Это «ужасное» прорастает сквозь поколения и в тех людей, которые живут уже в иной реальности, где меньше смертельной опасности, но иррациональный страх остался, переползая на все, поскольку система опасных мнимостей, фантомов опасности абсурдной осталась во взглядах чиновников, быть может не столь грозных, сколь пугающих всегда готовых к испугу людей, людей, не просто ждущих страха, но готовых спрятаться в него от непривычного, иного, рискованного.
Да, как пишет Трифонов:
«У каждого человека должно быть то, что волнует воистину. Но надо до этого доползти, докарабкаться» («Другая жизнь», 1975).

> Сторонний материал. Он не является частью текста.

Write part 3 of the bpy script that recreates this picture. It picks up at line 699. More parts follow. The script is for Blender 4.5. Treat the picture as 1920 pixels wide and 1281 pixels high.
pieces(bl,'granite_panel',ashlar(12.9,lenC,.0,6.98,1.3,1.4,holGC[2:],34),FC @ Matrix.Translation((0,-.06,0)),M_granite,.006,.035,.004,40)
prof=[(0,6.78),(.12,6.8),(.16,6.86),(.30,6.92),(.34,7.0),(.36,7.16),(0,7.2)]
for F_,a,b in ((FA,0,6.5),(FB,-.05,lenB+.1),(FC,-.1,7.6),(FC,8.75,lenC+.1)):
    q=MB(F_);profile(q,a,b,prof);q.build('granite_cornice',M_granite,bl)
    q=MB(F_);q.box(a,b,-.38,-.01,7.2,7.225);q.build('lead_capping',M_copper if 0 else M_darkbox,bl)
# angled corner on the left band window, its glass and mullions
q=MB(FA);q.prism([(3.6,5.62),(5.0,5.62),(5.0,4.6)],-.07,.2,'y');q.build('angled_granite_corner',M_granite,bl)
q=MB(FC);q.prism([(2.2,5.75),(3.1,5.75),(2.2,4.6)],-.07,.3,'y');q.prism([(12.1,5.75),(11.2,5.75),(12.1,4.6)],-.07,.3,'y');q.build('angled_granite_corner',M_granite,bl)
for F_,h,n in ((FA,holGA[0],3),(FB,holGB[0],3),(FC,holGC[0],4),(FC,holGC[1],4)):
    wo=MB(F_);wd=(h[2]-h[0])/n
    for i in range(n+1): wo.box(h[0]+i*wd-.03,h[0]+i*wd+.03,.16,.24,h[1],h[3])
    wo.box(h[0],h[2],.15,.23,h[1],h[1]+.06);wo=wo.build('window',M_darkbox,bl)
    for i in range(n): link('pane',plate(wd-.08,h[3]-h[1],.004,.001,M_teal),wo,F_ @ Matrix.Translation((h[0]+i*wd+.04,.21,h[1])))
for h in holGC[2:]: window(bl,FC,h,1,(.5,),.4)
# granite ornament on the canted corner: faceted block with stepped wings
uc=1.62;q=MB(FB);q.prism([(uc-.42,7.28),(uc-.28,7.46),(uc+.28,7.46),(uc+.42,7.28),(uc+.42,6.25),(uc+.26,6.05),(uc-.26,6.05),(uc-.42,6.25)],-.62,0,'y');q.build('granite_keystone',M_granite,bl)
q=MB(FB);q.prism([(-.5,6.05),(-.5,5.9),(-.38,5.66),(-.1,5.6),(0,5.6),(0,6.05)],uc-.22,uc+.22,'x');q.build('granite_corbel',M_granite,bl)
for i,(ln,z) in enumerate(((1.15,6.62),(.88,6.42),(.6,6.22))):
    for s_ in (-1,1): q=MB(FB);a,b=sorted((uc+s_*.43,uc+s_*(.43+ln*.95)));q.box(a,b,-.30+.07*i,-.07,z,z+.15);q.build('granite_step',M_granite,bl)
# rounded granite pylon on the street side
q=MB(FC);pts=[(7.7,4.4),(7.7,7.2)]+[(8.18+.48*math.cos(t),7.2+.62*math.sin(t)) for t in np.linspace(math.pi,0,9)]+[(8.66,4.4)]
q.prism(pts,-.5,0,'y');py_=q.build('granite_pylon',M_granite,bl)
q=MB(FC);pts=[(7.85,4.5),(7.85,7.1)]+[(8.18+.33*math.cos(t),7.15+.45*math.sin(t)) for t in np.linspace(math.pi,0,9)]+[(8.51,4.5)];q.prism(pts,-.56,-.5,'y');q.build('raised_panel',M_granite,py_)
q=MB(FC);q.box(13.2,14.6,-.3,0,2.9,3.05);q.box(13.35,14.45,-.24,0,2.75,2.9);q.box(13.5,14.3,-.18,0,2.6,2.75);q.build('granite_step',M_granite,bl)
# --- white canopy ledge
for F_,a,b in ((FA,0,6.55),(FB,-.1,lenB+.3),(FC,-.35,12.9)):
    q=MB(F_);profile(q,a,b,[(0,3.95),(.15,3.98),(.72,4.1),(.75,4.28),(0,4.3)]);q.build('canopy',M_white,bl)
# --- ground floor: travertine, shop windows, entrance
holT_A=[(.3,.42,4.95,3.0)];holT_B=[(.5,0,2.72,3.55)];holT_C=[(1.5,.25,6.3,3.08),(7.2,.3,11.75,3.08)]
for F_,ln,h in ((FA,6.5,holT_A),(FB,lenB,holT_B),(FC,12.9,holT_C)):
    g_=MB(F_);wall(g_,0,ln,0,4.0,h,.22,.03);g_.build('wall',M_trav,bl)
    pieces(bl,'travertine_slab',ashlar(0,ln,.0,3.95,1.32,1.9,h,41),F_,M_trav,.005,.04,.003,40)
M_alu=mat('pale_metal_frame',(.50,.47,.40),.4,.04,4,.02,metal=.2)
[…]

Желание сохранить возвышенные ценности, духовную и нравственную независимость сгорает в судорожной борьбе за самоутверждение и оборачивается мучительной озлобленностью.
«— „Любить Пикассо ханжество?“ — „Разумеется, потому что те, кто говорят, что любят Пикассо, обычно его не понимают, а это и есть ханжество“. — „Бог мой! Держите меня! — хохотала Марина. — Любить Пикассо ханжество! Ой-ой!“ Лица обеих горели нешуточным блеском. Пикассо! Ван Гог! Сублимация! Акселерация! Поль Джексон! Какой Поль Джексон? Не важно, потому что ханжество!» («Обмен»).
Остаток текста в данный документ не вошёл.